*Task inputs*:
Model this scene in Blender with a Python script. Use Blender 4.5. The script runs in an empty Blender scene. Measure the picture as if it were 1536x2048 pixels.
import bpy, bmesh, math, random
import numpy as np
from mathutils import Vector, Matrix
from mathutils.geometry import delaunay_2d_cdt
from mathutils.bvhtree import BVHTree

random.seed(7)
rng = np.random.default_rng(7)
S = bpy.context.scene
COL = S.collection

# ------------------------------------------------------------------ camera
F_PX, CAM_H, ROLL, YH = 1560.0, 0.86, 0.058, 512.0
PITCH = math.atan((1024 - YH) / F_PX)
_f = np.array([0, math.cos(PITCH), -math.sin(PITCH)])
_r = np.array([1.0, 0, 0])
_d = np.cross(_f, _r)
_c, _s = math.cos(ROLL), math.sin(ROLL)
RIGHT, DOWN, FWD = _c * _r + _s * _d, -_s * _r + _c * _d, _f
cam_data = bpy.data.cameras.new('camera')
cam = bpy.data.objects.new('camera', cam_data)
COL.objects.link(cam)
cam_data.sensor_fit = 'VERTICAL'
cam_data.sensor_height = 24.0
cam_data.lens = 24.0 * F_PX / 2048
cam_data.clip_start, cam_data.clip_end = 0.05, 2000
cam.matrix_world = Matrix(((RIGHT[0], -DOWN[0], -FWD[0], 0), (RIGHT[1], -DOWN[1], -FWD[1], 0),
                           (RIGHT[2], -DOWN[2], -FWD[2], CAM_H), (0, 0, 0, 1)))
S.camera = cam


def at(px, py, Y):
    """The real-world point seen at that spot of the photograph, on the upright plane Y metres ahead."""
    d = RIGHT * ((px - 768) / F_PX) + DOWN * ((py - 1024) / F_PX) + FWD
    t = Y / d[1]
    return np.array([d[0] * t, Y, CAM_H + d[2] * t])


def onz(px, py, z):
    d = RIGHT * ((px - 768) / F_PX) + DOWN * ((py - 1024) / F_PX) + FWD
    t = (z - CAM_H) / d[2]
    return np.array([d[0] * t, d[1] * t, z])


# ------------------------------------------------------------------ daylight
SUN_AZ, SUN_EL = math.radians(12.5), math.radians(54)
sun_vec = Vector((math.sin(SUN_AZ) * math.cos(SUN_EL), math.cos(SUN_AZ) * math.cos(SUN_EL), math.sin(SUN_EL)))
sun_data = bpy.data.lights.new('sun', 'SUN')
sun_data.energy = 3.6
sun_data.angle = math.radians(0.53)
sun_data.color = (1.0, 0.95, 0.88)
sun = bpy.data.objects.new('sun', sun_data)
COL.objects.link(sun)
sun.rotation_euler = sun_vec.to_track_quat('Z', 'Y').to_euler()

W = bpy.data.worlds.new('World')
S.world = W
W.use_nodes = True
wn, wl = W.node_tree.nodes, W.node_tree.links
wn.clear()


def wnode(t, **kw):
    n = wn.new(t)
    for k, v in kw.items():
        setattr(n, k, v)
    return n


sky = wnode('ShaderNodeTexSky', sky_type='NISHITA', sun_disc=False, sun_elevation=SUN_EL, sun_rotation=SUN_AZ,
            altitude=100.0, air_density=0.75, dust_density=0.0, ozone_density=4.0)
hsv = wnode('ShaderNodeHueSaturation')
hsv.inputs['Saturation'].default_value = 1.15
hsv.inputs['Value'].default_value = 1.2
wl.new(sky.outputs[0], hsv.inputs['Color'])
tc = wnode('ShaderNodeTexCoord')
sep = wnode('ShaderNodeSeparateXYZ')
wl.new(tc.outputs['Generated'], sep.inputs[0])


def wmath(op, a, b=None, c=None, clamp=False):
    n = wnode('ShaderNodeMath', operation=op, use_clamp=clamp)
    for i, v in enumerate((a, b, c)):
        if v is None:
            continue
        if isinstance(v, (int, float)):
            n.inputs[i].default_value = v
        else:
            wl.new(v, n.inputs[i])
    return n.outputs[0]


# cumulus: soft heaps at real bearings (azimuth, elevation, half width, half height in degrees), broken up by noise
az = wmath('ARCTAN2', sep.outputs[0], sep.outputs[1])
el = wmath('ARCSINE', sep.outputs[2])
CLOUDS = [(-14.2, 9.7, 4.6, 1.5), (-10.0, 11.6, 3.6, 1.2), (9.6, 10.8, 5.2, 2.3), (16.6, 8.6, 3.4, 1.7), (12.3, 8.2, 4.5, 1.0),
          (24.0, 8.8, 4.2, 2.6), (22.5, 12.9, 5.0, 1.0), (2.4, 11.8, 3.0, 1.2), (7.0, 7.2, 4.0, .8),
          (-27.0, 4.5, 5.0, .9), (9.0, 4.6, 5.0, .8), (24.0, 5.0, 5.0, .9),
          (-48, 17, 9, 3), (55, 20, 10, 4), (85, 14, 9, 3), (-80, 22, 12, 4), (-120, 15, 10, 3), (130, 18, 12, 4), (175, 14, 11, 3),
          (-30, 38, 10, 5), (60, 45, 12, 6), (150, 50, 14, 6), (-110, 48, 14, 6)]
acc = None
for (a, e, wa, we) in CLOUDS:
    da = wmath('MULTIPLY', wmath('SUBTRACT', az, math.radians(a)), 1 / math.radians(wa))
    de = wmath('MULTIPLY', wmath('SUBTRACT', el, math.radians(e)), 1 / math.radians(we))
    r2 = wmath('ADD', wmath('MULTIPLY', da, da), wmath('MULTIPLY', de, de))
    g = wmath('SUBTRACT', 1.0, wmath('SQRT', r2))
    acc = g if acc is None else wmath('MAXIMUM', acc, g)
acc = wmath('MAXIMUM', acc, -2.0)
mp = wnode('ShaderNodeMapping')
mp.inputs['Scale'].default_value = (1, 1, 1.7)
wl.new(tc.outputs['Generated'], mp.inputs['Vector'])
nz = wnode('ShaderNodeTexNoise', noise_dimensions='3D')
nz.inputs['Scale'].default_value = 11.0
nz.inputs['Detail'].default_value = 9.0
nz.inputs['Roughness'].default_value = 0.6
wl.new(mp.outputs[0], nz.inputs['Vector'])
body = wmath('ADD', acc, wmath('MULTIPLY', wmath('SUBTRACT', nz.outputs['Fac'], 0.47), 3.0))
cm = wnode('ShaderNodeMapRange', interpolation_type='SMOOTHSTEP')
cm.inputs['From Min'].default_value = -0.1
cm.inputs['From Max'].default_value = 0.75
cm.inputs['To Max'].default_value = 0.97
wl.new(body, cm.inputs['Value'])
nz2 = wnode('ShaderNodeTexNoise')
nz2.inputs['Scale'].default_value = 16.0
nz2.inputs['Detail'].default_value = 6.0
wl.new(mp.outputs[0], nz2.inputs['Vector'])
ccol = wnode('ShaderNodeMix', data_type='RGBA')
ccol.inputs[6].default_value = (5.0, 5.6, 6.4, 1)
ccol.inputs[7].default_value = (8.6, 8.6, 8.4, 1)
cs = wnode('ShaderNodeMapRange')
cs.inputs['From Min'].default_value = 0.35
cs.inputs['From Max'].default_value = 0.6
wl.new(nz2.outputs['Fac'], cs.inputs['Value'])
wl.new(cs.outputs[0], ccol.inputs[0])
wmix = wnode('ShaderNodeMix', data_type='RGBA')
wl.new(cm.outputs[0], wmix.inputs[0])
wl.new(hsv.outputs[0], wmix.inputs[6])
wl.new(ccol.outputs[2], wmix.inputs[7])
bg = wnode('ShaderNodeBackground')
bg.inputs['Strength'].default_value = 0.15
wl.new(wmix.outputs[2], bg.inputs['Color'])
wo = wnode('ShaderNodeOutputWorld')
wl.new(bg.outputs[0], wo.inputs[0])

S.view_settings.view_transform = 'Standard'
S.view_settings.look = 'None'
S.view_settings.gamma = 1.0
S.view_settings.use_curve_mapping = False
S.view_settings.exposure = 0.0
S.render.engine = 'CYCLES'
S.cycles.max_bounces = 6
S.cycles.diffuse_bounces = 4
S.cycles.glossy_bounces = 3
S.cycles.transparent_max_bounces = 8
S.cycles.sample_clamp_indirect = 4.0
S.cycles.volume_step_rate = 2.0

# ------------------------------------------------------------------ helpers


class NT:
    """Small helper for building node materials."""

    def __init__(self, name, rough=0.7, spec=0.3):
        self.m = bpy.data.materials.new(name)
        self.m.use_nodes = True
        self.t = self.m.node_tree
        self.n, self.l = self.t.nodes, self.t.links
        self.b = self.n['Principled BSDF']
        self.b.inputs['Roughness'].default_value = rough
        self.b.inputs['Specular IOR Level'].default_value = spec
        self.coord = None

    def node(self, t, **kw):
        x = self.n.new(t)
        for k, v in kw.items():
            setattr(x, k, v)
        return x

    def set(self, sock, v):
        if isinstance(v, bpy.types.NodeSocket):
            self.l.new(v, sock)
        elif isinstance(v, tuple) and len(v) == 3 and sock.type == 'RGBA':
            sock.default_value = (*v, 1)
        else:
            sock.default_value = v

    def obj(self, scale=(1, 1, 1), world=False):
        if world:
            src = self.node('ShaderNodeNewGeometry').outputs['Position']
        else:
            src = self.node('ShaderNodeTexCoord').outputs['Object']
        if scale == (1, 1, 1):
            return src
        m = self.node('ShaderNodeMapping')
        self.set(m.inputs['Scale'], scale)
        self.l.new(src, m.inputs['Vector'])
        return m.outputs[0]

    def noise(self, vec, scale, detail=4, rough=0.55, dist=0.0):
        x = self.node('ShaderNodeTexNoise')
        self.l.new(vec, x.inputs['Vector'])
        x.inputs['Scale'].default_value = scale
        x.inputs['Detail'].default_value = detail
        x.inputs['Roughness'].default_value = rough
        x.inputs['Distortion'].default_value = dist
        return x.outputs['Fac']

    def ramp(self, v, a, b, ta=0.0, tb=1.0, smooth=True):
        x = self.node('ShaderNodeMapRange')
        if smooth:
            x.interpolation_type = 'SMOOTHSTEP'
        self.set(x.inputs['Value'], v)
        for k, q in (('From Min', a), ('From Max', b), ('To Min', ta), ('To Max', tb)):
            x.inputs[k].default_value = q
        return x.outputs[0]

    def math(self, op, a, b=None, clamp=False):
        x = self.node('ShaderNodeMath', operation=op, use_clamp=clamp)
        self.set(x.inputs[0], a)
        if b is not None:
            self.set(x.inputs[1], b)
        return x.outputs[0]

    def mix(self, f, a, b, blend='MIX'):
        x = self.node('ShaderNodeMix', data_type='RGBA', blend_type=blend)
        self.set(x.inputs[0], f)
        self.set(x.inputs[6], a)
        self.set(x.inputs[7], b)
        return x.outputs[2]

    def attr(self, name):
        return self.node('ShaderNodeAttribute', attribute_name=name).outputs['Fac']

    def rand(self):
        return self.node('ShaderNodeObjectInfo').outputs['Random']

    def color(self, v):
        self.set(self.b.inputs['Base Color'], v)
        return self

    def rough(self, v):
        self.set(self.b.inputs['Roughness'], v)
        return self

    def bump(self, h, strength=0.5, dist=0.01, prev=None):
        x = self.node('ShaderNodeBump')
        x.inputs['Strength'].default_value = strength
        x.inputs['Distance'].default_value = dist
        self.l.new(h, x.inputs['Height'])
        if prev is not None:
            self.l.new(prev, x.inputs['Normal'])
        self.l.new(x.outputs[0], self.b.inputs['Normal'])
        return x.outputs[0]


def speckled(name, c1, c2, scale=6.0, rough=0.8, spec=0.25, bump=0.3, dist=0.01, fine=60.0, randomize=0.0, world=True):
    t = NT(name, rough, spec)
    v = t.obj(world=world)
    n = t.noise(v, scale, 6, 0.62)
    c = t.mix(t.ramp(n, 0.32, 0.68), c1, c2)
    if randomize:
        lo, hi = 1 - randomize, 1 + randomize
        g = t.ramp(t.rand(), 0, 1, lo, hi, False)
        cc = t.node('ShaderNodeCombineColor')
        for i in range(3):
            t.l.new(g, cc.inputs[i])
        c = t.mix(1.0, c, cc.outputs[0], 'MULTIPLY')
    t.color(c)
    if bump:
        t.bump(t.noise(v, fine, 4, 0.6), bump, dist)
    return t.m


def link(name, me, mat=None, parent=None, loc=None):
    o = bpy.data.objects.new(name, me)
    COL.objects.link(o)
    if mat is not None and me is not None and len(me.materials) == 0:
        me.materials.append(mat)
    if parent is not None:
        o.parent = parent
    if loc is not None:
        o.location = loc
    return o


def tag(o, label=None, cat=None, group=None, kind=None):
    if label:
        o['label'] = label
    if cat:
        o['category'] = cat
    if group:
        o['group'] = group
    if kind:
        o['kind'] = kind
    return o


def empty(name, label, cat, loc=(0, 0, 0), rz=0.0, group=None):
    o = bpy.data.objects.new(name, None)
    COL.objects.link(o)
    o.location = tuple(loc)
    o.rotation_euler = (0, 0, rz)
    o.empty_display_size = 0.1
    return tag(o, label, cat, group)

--

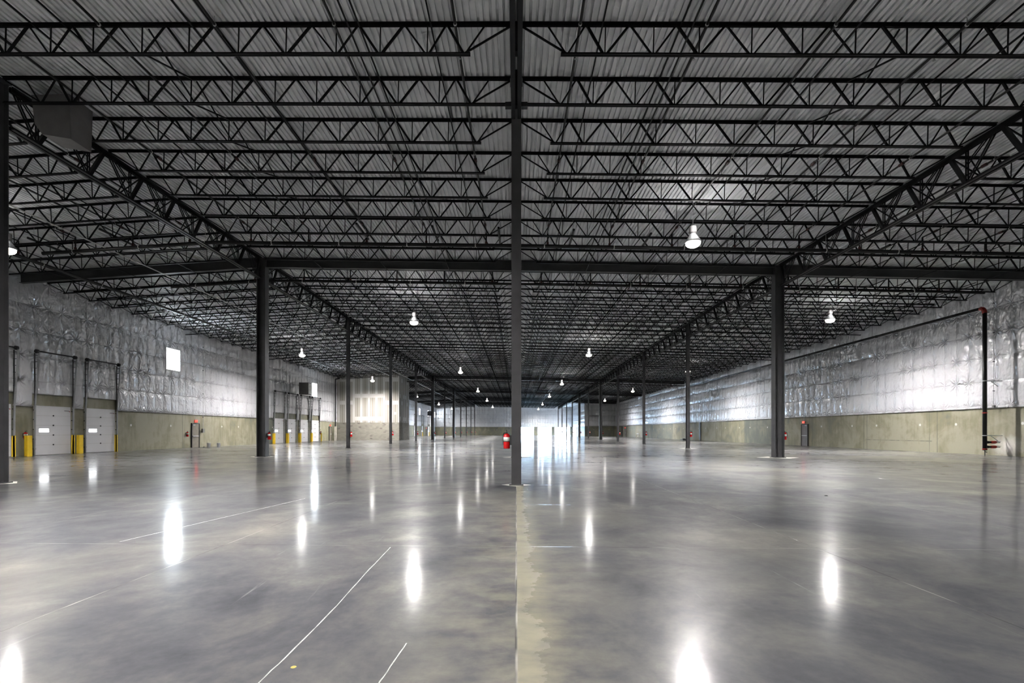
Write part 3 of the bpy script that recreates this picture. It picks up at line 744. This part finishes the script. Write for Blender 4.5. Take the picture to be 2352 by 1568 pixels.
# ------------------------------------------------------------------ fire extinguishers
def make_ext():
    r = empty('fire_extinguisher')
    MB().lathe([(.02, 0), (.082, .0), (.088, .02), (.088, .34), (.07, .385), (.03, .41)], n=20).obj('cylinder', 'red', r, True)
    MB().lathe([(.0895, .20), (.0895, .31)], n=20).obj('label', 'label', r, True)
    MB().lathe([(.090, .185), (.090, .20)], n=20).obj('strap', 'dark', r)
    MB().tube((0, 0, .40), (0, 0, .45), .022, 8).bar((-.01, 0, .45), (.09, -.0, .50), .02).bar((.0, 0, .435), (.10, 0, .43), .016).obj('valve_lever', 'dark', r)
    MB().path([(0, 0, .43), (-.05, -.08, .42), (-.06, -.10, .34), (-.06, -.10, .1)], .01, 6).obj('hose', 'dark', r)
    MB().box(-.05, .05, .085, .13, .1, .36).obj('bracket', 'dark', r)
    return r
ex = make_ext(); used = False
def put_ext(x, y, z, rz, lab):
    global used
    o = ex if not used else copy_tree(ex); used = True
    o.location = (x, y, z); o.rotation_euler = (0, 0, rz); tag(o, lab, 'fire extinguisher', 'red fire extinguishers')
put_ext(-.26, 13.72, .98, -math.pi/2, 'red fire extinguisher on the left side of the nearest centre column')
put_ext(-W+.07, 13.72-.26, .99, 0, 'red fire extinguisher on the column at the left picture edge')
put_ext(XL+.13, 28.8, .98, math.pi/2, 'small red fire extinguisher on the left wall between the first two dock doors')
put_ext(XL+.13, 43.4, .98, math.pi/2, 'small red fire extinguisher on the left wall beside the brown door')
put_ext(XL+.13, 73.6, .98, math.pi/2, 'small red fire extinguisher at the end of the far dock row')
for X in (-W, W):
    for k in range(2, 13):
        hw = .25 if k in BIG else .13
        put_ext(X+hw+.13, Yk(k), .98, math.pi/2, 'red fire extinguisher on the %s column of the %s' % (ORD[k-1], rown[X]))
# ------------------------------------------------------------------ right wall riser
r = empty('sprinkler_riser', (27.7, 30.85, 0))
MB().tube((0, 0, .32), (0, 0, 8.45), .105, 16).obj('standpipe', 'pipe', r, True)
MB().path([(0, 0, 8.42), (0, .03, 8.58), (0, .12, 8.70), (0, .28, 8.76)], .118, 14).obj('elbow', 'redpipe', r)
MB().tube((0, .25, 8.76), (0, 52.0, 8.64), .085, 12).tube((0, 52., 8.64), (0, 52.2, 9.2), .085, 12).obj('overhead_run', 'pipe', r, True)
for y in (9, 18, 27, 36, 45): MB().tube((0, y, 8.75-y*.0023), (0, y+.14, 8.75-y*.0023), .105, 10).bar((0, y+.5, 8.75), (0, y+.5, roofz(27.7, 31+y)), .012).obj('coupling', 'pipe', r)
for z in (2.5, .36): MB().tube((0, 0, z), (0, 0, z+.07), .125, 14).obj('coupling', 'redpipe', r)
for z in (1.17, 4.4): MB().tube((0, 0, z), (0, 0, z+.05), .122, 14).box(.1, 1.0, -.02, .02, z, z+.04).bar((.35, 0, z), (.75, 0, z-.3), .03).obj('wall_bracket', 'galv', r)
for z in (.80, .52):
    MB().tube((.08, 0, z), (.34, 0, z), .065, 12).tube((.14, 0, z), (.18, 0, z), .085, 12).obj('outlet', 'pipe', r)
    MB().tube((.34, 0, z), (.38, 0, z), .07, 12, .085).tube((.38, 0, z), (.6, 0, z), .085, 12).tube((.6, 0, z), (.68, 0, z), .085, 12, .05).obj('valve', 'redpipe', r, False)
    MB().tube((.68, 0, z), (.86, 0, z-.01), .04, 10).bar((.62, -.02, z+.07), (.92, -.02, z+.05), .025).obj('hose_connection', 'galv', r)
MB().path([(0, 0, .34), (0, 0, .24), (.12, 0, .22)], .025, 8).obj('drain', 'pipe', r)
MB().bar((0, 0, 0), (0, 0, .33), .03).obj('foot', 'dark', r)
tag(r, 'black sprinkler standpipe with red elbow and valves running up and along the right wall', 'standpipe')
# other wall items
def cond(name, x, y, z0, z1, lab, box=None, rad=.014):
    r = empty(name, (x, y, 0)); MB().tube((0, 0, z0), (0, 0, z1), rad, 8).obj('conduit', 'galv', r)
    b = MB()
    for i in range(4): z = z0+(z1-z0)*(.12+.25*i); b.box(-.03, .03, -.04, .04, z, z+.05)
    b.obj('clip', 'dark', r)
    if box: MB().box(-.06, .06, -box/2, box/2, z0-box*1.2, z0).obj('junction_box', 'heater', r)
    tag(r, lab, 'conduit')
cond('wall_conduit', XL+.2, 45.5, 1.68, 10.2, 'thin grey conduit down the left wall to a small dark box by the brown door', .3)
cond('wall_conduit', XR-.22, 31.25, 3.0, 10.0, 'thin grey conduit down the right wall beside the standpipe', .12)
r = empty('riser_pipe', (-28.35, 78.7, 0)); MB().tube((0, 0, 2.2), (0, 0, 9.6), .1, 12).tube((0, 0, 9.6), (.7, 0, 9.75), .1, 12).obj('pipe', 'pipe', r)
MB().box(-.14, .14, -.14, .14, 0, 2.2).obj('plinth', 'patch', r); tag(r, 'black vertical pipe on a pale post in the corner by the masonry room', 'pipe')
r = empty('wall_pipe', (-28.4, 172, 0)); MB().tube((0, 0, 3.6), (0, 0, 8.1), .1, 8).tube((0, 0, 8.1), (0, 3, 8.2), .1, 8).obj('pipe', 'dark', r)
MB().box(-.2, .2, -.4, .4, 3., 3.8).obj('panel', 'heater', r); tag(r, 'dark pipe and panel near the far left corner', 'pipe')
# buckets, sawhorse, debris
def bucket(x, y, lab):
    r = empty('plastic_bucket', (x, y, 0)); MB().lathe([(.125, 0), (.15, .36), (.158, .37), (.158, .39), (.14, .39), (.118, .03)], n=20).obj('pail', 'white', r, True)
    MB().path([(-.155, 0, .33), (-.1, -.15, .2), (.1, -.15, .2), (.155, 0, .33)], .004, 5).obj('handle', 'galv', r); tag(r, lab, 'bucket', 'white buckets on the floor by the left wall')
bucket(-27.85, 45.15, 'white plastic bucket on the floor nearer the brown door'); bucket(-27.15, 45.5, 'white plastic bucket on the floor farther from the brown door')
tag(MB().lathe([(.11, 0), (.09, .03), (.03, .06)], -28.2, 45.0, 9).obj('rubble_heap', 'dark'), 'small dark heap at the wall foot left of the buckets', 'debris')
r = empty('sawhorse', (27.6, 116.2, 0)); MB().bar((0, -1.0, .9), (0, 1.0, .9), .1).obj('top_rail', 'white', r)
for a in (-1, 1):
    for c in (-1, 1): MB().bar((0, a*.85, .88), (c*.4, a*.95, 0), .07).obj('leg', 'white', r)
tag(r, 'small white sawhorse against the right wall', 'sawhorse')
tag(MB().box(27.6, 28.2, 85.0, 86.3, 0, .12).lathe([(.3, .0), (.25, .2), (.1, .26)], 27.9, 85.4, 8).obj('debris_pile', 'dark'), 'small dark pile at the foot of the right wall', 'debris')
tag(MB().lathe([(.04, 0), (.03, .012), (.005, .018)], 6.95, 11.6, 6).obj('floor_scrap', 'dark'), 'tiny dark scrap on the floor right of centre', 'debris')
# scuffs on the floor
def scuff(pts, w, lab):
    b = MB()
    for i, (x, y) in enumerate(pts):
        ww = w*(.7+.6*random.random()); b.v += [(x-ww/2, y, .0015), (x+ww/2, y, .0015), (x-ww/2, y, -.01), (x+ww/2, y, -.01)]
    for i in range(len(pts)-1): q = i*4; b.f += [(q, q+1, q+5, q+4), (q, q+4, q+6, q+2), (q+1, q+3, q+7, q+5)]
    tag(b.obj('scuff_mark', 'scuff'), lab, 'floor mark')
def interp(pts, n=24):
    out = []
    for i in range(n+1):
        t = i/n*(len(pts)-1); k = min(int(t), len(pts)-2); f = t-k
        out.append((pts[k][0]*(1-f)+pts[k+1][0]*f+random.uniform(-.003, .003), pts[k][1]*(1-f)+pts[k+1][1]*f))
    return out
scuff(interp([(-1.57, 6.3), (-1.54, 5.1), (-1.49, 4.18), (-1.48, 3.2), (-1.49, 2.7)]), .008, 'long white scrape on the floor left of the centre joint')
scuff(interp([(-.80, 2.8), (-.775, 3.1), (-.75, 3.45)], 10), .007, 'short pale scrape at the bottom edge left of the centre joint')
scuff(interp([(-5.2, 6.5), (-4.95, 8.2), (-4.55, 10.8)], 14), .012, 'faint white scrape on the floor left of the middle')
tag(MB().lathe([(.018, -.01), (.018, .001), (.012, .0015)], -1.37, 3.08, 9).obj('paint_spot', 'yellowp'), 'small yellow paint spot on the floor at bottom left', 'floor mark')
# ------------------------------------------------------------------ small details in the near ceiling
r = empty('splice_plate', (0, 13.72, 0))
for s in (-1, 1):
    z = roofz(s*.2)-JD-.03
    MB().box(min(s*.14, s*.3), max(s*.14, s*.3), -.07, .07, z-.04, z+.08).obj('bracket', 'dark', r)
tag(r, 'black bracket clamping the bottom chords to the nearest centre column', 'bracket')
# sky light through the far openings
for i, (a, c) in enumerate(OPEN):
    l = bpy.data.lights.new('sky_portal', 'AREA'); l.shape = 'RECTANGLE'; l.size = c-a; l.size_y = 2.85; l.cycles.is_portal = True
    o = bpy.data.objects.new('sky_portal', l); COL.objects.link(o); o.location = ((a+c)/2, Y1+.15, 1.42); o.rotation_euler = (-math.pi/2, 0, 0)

==

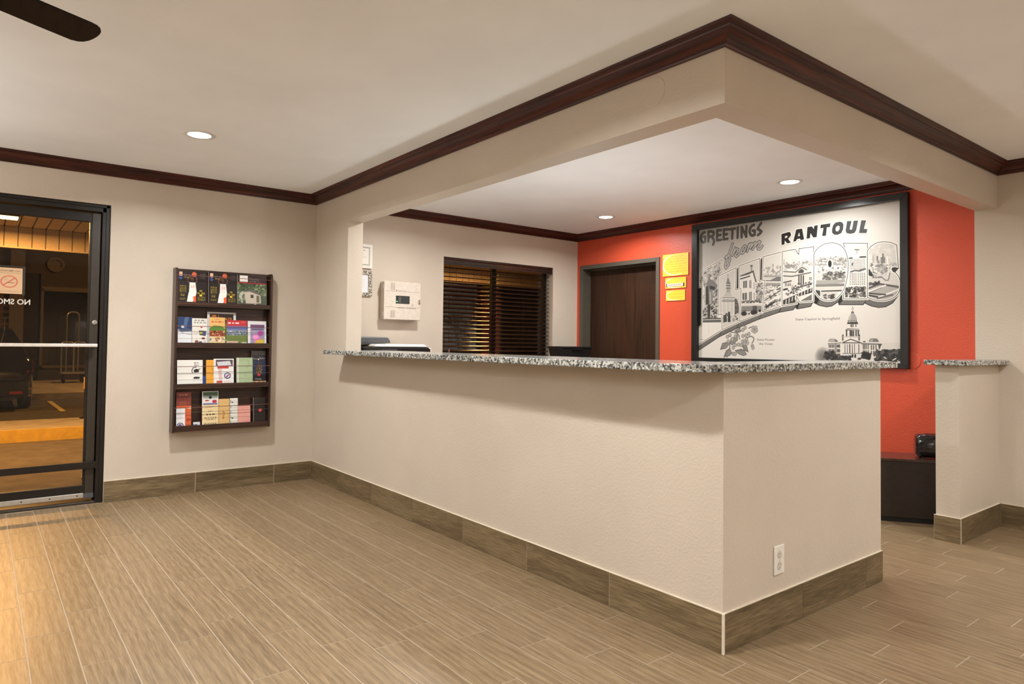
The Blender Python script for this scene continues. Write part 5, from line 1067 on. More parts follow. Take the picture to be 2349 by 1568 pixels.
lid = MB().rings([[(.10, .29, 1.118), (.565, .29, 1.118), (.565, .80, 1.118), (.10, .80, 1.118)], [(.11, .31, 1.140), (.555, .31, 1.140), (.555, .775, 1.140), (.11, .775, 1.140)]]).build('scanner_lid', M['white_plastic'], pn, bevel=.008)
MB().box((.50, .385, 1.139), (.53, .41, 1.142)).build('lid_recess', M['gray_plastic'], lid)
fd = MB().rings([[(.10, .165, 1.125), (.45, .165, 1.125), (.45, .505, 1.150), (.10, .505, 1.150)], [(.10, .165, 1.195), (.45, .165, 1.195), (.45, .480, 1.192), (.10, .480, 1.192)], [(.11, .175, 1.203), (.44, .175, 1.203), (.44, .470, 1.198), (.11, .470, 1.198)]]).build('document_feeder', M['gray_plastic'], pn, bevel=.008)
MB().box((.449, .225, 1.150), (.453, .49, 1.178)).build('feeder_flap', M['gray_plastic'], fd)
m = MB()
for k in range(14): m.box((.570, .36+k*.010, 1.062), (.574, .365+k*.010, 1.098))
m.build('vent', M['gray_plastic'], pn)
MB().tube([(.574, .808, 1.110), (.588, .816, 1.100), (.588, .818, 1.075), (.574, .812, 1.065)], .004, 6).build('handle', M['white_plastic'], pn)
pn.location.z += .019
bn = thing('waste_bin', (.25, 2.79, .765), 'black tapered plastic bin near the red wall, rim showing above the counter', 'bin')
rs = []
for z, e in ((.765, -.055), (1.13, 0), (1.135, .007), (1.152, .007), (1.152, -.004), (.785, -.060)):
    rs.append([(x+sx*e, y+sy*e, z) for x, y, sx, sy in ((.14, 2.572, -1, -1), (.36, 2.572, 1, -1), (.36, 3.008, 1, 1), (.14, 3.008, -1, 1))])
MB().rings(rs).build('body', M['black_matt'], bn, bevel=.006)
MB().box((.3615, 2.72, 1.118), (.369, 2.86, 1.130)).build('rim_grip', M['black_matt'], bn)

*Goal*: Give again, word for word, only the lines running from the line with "Model this scene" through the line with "COL = S.collection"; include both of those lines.

*Full output*:
Model this scene in Blender with a Python script. Use Blender 4.5. The script runs in an empty Blender scene. Measure the picture as if it were 1536x2048 pixels.
import bpy, bmesh, math, random
import numpy as np
from mathutils import Vector, Matrix
from mathutils.geometry import delaunay_2d_cdt
from mathutils.bvhtree import BVHTree

random.seed(7)
rng = np.random.default_rng(7)
S = bpy.context.scene
COL = S.collection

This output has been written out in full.